Your tax dollars are funding an institution that just handed its top humor prize to Bill Maher—a comedian the establishment can tolerate—while actual dissidents who challenge institutional power remain blacklisted and deplatformed.
Maher will receive the Mark Twain Prize for American Humor on Sunday at the Kennedy Center, in what the Associated Press reports may be "one of the last major onstage moments" at the venue for several years. The Kennedy Center praised Maher for influencing American comedy "one politically incorrect joke at a time." But Maher's brand of dissent is the kind that still gets you a gala and a trophy. The kind that costs the establishment nothing.
The ceremony lands in the middle of a power struggle over the federally funded venue. After returning to the White House in January 2025, President Trump fired much of the Kennedy Center's leadership and installed a board of allies, naming himself chairman. His name went up on the building's iconic facade. A federal judge said that was illegal. U.S. District Judge Christopher Cooper ordered the name removed and blocked Trump's plan to close the center in July for a two-year renovation.
The name is down. But according to the AP, the section of the building where the letters hung is now shrouded in a tarp. Kennedy Center lawyers told the court they have no plans to schedule new programming. The judge wants an update next month on how long the tarp stays. The last event booked for the Concert Hall is "The Freedom Gathering: A Musical Celebration" on July 3.
Both outlets note the awkward timing of honoring Maher, given his history with Trump. In 2013, Trump sued Maher for $5 million after Maher joked on Leno's show that he would donate to charity if Trump proved he was not "the spawn of his mother having sex with an orangutan." Trump dropped the suit. The AP reports their relationship "exploded again" earlier this year when Trump claimed on social media he wasted time having dinner with Maher.

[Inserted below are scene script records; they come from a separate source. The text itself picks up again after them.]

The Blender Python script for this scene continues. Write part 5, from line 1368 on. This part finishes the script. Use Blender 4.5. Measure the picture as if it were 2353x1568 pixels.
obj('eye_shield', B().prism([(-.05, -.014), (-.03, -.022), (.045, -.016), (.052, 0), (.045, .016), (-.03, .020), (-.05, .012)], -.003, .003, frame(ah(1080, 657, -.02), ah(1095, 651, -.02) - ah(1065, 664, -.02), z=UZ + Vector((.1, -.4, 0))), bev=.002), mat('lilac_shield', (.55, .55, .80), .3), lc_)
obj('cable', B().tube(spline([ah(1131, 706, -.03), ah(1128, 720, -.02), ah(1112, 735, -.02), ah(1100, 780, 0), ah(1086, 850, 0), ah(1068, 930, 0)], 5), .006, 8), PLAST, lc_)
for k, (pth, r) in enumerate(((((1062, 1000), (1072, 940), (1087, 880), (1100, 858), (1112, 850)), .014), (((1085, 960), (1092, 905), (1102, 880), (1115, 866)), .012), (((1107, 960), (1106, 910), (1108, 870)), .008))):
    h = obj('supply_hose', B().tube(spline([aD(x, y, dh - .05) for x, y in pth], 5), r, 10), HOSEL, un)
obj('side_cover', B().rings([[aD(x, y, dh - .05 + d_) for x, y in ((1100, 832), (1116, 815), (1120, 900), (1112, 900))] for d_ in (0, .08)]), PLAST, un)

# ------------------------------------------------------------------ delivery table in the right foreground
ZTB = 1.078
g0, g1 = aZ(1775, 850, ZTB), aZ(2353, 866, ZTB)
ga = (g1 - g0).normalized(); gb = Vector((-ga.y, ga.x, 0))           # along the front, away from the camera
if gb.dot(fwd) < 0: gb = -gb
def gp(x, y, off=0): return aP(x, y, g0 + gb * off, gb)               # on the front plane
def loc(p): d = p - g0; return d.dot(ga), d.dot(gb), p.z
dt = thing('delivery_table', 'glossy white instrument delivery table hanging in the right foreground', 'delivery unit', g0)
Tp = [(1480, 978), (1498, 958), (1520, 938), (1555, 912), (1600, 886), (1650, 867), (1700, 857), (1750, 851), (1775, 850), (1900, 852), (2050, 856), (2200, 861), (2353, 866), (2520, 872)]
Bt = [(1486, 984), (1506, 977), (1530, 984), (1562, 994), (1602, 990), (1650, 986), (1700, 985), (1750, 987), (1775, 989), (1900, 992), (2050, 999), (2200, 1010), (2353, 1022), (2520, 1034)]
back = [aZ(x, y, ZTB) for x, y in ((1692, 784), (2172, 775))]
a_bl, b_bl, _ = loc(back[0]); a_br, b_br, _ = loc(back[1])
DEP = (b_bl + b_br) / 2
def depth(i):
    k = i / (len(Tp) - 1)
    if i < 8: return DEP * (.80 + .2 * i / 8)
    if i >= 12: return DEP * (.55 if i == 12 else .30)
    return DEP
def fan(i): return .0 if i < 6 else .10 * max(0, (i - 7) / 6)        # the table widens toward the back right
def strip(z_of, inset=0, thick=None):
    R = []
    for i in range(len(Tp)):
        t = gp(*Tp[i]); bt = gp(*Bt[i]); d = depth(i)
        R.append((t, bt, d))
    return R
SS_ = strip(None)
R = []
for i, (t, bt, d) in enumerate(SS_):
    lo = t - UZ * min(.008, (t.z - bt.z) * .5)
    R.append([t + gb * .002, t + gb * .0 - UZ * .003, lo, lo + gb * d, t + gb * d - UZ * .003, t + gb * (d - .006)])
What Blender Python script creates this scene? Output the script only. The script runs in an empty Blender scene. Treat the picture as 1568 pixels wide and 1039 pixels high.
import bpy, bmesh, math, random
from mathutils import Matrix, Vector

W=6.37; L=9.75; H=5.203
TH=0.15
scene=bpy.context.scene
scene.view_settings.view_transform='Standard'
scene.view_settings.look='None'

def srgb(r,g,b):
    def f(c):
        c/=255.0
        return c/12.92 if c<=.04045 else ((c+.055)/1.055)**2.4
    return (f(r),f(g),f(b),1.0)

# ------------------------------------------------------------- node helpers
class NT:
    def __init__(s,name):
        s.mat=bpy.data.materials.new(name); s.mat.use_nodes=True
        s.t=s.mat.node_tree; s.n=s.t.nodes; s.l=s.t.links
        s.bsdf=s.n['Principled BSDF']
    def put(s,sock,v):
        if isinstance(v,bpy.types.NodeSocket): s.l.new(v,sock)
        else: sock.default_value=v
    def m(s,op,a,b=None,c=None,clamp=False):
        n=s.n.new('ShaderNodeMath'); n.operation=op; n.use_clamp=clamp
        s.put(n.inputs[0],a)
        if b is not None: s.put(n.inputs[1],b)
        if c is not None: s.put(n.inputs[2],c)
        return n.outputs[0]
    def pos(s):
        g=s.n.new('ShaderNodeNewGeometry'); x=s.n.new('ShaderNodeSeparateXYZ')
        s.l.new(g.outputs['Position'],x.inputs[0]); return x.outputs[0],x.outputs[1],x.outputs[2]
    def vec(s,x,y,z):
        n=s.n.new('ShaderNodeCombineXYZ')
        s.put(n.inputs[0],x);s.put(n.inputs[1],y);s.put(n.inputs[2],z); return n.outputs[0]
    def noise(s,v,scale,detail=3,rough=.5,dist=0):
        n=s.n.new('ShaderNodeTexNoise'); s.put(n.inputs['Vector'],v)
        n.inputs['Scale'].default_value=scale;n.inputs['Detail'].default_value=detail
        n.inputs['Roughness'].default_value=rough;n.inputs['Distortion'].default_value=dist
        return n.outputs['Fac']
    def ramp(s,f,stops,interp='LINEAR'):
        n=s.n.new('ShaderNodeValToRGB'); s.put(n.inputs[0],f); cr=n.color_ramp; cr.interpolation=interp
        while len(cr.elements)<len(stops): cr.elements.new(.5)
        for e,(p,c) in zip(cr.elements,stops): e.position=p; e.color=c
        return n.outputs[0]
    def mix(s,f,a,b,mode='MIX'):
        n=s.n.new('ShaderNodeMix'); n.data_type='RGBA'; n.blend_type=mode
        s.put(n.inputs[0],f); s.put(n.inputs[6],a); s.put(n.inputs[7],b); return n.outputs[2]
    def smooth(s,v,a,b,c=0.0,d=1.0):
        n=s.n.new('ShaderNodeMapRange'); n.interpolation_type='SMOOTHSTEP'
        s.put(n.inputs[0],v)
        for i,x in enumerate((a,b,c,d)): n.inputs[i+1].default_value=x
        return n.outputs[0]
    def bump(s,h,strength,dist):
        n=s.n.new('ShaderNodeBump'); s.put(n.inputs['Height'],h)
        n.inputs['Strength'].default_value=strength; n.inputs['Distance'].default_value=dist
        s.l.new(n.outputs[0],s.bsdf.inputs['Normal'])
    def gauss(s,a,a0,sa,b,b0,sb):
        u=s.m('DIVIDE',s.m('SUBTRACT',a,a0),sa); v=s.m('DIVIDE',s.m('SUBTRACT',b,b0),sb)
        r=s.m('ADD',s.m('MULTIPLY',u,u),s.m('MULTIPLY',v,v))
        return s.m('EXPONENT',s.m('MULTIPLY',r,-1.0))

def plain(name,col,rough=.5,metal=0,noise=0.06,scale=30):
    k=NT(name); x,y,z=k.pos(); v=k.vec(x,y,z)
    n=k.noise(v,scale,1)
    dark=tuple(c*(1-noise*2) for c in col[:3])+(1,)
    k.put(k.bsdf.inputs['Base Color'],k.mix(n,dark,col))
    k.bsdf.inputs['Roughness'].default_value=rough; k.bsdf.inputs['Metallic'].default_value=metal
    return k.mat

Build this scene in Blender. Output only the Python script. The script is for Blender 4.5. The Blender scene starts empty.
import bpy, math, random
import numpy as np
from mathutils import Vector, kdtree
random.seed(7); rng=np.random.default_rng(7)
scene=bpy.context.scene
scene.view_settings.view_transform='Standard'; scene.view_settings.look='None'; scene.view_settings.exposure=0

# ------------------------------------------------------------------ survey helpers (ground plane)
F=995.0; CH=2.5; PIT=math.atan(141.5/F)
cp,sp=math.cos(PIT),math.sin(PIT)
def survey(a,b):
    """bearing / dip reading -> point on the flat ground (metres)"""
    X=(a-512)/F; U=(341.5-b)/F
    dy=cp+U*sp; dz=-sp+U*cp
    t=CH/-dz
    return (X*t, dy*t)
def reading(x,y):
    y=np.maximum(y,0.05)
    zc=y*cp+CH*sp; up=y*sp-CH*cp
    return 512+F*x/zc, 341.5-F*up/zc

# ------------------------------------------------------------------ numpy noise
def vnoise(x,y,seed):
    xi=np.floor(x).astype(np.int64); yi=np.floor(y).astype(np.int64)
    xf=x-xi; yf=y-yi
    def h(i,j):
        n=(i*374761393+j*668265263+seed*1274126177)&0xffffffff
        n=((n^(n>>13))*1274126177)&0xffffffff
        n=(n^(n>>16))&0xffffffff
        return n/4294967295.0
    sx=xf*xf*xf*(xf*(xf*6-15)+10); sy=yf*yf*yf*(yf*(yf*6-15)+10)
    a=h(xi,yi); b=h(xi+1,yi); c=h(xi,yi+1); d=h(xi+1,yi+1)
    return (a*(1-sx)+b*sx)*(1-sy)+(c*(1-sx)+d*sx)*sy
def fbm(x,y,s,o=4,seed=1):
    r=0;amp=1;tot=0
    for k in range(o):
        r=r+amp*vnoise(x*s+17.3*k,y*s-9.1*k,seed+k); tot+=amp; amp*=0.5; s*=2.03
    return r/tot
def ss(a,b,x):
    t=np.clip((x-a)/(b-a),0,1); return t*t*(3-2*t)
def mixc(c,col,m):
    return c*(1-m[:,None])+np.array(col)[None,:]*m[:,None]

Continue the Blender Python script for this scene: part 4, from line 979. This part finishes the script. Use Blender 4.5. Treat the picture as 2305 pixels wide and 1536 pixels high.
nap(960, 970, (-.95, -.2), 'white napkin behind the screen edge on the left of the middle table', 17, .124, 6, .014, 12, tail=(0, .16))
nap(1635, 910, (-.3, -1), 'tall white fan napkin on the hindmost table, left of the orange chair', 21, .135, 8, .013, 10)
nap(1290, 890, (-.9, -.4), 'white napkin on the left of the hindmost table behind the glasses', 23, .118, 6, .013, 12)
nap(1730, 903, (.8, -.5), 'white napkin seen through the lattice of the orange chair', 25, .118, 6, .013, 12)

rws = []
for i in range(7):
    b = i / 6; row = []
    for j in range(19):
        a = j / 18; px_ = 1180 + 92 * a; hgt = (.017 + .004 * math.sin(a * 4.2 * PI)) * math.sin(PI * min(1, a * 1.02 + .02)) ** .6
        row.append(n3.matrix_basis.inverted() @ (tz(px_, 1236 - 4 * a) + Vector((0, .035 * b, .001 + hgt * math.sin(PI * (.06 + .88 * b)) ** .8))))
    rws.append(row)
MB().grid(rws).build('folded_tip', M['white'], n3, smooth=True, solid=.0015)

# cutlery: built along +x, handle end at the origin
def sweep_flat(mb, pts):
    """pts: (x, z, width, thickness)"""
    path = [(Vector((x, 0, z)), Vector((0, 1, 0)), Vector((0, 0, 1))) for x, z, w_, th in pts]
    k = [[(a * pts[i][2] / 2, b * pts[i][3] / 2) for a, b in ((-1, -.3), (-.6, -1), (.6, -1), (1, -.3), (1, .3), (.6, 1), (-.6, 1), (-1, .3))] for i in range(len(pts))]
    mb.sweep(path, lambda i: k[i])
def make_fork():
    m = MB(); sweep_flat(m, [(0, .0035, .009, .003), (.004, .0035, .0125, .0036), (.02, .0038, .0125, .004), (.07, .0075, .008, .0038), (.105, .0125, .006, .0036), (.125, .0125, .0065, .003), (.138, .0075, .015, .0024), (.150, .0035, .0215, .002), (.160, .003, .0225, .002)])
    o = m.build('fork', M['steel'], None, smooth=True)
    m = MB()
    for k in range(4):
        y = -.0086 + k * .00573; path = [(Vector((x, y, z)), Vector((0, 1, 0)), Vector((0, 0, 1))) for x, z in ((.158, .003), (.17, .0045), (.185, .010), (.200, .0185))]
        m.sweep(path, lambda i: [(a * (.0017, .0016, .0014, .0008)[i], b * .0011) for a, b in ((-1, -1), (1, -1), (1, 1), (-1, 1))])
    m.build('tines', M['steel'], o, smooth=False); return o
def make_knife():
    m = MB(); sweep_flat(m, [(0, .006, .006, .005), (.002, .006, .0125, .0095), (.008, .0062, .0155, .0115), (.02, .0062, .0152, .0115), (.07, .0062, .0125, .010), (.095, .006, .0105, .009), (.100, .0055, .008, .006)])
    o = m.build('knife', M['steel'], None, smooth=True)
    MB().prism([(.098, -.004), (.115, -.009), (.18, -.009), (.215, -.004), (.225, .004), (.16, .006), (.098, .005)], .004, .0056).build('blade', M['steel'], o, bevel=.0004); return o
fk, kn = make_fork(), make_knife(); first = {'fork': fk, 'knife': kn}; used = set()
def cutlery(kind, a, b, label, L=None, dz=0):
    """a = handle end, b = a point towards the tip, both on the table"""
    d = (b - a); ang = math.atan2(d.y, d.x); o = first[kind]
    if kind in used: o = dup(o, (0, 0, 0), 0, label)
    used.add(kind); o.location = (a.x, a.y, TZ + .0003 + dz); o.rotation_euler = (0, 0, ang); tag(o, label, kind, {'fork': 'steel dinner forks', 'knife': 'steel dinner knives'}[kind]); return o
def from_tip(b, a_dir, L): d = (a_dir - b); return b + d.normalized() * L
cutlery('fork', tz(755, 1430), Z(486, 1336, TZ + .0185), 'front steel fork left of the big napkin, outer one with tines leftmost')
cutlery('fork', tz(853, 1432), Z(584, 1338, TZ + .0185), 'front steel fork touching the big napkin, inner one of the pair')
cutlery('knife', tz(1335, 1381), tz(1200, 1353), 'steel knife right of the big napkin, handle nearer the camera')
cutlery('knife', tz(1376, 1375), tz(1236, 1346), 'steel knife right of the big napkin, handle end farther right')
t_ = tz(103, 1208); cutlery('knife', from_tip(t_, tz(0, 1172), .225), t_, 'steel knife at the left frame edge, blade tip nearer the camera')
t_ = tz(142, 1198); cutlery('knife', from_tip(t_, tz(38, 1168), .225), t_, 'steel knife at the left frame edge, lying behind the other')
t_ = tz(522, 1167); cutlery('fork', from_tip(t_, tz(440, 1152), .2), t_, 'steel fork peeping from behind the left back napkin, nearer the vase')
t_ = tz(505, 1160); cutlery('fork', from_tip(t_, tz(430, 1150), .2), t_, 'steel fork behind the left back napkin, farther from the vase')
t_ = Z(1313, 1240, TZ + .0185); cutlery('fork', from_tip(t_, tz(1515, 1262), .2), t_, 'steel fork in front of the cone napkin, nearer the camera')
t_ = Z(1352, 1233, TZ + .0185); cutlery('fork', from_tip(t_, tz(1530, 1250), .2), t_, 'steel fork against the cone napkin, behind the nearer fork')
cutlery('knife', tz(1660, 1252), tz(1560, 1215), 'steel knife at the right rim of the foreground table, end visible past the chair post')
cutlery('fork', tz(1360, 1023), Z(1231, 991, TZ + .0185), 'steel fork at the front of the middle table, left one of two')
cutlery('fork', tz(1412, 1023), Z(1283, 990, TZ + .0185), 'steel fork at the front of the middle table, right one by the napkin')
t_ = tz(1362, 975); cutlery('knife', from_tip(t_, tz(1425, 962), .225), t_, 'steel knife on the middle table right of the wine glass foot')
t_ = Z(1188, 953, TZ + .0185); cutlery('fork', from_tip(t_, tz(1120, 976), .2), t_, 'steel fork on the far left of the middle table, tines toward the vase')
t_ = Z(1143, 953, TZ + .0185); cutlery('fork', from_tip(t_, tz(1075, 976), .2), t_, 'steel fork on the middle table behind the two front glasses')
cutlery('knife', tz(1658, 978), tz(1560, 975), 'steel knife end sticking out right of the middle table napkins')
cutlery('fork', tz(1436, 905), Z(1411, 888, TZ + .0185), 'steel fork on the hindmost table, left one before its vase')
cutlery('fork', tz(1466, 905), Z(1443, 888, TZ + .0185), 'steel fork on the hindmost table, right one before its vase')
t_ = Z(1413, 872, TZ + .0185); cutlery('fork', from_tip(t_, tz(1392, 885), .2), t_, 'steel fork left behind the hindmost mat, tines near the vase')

Trump is not expected to attend Sunday's ceremony. Celebrities including Woody Harrelson, Arianna Huffington, and Jay Leno are expected to appear.
The Mark Twain Prize has gone to Conan O'Brien, Dave Chappelle, Julia Louis-Dreyfus, David Letterman, Carol Burnett, and Tina Fey since 1998. All establishment-approved. All safe enough for a taxpayer-funded stage.
The question isn't whether Maher deserves a prize. It's who never gets one—and why the institutions that take your money get to decide which voices count as dissent and which ones get disappeared.